Becs and I finally return to his house and his mom (God Bless her always) leads me to a room. I put my phone on silent, take off my shoes and get under the covers and close my eyes. It takes me at least two hours to convince my mind that the danger has passed and that I can let down my guard and relax. In those two hours I receive calls from friends from different parts of the world who have been trying to get in touch with me to ensure that I am safe. Their voices are so filled with concern that I can not help but be moved. It’s at times like these you learn and feel the meaning of philanthropy.

I feel myself drifting off to sleep, I don’t fight it, I welcome it and I sleep.

I awake a few hours later at dusk and I am stunned by how quiet it is around me, there’s no shouting, traffic or gun shots ringing in the distance. I could continue to sleep until the following morning, but I decide to join Becs and his family.

As I walk in to the sitting room, they greet me with smiles and ‘you have colour in your face again, you’re looking much better. You were so pale, you had us worried’. Bec’s Mum comes in to the sitting room and kisses my forehead and offers to make me something to eat, but I still have no appetite.

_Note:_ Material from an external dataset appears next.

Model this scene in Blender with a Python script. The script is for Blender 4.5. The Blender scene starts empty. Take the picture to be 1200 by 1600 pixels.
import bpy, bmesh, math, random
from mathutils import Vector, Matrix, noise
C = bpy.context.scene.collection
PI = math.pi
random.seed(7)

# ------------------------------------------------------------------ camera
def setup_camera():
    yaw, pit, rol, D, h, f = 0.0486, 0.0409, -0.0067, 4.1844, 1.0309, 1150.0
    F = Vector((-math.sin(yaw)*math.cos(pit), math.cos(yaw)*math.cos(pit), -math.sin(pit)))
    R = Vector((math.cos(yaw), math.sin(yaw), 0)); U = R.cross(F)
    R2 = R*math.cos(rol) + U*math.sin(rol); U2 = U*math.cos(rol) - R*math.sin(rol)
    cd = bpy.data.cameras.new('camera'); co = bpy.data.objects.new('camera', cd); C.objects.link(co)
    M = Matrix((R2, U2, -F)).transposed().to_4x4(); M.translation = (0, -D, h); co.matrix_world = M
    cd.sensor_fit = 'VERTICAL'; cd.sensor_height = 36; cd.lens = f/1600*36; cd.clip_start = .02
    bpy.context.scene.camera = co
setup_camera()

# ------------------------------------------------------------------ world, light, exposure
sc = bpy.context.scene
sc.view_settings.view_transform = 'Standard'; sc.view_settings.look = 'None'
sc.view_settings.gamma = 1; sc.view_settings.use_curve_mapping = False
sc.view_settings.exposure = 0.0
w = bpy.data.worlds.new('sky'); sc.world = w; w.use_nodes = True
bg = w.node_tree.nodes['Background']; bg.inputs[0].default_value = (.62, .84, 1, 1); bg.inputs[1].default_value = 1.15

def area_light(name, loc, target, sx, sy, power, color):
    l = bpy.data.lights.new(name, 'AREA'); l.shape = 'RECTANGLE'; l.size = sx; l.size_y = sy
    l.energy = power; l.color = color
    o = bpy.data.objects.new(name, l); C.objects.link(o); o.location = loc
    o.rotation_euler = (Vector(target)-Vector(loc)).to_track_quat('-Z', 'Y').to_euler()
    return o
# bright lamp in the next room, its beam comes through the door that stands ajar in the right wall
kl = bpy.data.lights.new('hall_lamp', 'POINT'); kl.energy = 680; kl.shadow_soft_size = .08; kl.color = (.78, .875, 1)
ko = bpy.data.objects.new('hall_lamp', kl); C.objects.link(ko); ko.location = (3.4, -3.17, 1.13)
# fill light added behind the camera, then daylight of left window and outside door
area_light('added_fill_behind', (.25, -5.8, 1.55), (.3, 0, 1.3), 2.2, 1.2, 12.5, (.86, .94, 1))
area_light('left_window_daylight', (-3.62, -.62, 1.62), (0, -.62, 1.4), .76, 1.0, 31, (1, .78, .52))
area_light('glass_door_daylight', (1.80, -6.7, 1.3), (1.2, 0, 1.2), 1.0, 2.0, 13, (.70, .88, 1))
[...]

We sit and watch the news, the protestors are still standing strong and the looters and escapees are still causing havoc. I haven’t missed much.

All the news watching reminds me of 9/11 when I stayed glued to T.V for days and weeks on end trying absorb what had happened.

Someone flips the channel and we watch a movie, I am not really following it, but it is a nice distraction from what is going on.

By 10:30 I can barely keep my eyes open any more. Becs’s sister shows me to her room that I will be sharing with her for the next few days. She is kind enough to empty a shelf in her closet for me to put my clothes in. I change in to my PJs, brush my teeth and get in to bed. For the first time in days I am able to sleep.